Winner of the Contrechemp award at last year’s niche Annecy animated film festival, Latvian director Gints Zilbalodis’ feature debut is among the most innovative and enchanting animated films released this year. Away combines Zilbalodis’ signature minimalist style with the structure of a classic survival story.

Compared with the vast conglomerate resources of the Disneys, Pixars and Dreamworks of this world, Away is tiny: as with his earlier work, Zilbalodis directed, wrote, edited, animated and composed the film himself over three years. Yet its imagination and creativity easily outmatch the recent efforts of even the mighty Pixar. For parents weary of the rubber-faced, sneering clatter of your average half-term studio release, Away’s minimalism represents a blessed oasis of calm, while for the kids, its simple style and wordless story represent boundless opportunities for imagination and magic.

A boy wakes up, hanging by a parachute from a tree in the the middle of a great desert. An enormous black monster approaches him, he struggles free before it kills him and it pursues him slowly but relentlessly across the desert. On his journey he befriends an injured bird and finds a motorbike and a map to safety, left by a long dead traveller.

For some, Away will be reminiscent of the video games of the late 1990s and early 2000s when realistic 3D graphics were in their nascency and animation was rudimentary and blocky. But in that nascency was the excitement of potential, the sublimity of the unknown and the epic. Away has something of that in its vast desert setting or the semi-formless spectre that stalks the nameless boy like one of the great beasts in Ueda Fumito’s Shadow of the Colossus. In less talented hands, the boy’s limited animation and basic features would feel lifeless and uncanny, but here they faultlessly conjure empathy. His terror is ours as the bizarre thing chases him through the desert and his grief is acutely felt as we gradually learn how he came to be in the wilderness.

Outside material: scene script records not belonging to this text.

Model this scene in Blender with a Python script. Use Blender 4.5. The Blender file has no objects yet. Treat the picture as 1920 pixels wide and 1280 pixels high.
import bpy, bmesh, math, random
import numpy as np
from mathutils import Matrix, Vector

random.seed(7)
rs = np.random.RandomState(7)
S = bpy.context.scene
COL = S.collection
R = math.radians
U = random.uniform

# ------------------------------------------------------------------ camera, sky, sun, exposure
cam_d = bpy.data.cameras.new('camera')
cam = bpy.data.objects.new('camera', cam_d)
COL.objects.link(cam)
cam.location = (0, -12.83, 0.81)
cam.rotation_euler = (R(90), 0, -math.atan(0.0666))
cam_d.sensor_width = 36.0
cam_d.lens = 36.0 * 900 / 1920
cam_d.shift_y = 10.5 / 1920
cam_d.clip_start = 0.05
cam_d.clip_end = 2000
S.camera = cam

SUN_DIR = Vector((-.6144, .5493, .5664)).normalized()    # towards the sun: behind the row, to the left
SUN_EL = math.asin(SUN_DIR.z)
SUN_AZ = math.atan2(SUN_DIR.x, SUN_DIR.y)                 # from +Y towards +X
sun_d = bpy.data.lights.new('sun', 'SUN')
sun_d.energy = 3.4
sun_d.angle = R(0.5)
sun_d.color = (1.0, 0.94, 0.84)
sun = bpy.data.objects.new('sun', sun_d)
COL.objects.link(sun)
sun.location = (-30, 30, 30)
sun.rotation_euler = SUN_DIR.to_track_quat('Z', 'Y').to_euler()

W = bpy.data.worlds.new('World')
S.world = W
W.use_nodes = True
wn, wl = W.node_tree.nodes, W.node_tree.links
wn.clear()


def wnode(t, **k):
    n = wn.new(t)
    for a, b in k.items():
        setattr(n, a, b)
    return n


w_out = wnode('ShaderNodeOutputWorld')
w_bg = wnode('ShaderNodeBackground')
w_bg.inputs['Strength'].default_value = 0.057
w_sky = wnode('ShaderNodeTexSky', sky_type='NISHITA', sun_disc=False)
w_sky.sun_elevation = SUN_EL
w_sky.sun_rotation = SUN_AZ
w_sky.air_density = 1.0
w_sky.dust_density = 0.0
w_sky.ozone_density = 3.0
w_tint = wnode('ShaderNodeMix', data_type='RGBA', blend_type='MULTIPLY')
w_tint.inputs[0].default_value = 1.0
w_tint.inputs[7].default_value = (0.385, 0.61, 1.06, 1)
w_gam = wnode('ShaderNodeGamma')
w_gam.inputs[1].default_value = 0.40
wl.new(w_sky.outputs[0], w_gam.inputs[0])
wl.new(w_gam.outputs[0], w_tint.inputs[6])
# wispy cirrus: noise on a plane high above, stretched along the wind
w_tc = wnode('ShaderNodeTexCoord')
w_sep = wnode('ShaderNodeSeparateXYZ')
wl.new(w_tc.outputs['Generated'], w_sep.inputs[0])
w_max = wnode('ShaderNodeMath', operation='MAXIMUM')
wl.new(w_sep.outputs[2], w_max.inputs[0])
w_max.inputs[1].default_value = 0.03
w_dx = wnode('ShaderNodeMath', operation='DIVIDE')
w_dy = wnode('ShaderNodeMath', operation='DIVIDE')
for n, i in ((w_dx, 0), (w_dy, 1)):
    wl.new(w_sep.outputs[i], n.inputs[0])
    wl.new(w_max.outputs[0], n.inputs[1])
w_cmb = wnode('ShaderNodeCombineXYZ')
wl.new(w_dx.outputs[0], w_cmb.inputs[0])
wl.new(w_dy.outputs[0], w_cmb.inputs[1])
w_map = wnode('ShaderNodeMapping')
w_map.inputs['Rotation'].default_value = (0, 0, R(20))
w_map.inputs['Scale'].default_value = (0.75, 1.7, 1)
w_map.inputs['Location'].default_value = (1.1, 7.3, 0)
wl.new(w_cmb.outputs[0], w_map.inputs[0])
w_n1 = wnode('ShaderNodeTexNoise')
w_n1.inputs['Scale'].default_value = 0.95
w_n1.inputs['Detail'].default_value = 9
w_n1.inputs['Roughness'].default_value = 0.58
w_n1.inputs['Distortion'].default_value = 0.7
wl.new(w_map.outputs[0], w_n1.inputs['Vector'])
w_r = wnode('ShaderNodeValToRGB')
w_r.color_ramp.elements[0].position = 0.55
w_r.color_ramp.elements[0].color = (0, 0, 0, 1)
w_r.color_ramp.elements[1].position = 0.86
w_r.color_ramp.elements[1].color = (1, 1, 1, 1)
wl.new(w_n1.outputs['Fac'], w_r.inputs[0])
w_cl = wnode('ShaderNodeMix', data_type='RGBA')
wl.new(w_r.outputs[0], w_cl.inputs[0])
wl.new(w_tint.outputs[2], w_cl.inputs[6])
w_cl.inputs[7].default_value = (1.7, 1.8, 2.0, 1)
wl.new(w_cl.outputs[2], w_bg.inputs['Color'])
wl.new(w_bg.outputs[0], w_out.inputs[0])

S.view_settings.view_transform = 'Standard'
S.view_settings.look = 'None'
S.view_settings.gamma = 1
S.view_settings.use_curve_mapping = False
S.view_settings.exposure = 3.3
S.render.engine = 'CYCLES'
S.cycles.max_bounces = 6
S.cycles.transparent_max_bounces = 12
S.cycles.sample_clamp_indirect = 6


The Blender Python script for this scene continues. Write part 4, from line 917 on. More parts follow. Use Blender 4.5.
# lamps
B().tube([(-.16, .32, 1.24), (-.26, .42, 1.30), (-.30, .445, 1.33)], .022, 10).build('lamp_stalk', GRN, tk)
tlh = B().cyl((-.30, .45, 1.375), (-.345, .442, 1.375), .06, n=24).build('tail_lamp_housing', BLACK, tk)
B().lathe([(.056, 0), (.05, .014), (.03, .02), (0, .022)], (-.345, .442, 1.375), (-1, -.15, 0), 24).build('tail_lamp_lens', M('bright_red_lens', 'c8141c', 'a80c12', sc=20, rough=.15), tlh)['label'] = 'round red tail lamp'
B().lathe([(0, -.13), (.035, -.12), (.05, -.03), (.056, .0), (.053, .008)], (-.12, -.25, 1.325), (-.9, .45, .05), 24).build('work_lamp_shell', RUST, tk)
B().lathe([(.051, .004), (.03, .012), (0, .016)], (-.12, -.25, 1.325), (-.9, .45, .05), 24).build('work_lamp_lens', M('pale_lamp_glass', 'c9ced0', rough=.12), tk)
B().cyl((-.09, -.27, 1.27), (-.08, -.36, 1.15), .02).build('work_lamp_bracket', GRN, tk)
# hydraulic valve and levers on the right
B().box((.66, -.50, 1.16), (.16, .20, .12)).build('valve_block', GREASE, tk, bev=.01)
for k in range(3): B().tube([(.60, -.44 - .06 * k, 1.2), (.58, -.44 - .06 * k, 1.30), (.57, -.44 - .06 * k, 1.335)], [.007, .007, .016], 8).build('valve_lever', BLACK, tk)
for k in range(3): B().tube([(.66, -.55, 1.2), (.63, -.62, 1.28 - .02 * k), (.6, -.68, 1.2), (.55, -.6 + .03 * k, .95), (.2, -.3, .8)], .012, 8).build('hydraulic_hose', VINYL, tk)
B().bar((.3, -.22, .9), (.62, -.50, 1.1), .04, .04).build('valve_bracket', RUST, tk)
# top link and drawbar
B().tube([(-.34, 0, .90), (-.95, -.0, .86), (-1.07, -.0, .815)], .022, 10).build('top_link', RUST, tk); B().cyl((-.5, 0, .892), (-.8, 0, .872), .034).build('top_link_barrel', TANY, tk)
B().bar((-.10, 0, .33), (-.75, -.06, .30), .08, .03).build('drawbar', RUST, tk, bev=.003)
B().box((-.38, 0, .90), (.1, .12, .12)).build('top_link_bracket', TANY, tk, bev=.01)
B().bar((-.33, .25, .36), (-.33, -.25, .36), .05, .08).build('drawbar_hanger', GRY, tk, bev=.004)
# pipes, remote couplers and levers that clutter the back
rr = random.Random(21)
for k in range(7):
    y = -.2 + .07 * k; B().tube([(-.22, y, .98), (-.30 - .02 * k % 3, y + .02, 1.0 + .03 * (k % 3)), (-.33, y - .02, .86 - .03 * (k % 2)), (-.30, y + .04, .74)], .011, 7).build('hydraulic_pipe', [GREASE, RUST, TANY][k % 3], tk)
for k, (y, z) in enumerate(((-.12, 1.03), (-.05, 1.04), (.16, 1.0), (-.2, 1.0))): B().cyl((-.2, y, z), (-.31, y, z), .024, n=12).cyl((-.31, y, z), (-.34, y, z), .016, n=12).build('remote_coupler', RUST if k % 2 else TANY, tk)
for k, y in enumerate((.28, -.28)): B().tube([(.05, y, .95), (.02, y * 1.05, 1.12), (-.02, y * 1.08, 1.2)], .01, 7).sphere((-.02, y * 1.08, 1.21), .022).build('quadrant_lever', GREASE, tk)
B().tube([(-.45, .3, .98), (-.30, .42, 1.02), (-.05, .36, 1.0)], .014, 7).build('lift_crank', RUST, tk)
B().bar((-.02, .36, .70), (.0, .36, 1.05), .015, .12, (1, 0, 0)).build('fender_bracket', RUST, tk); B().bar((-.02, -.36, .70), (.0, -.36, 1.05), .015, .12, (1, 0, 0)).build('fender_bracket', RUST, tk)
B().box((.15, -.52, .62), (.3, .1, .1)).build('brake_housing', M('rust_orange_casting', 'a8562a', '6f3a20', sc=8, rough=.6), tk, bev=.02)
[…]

Zilbalodis divides the film into chapters, each representing four distinct, surreal spaces, from the lush wooded glade populated by black cats who worship a geyser, to the oasis where he finds the injured bird. The relationship between the boy and the bird, incidentally, will surely go down down as a future formative moment for future adults seeing the film now as children: a climactic deus ex machina avoids wholesale Bambi territory, but there’s no doubt that Away leaves its emotional mark.